Two students A and B have independent failure probabilities in an exam: P(A fails) = 0.2 and P(B fails) = 0.3. What is the probability that at least one of A or B fails (i.e., A fails or B fails or both)?

Difficulty: Easy

Correct Answer: 0.44

Explanation:


Introduction / Context:
This is a union-of-events problem with independence. We want P(A ∪ B) where A = “A fails” and B = “B fails.”



Given Data / Assumptions:

  • P(A) = 0.2, P(B) = 0.3.
  • Independence: P(A ∩ B) = P(A) * P(B) = 0.06.


Concept / Approach:
Use inclusion–exclusion for two events: P(A ∪ B) = P(A) + P(B) − P(A ∩ B).



Step-by-Step Solution:
Compute the intersection: 0.2 × 0.3 = 0.06.Therefore P(A ∪ B) = 0.2 + 0.3 − 0.06 = 0.44.



Verification / Alternative check:
Complement method: P(neither fails) = (0.8)(0.7) = 0.56; hence P(at least one fails) = 1 − 0.56 = 0.44 (same result).

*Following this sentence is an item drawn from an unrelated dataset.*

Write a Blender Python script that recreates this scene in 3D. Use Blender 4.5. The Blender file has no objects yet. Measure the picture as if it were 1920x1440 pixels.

Why Other Options Are Wrong:
0.38 is not obtained by any standard combination; 0.50 ignores overlap subtraction; 0.94 is near certainty and clearly too large; 0.56 is the complement (both pass), not the asked probability.



Common Pitfalls:
Adding probabilities without subtracting the overlap when events are not mutually exclusive.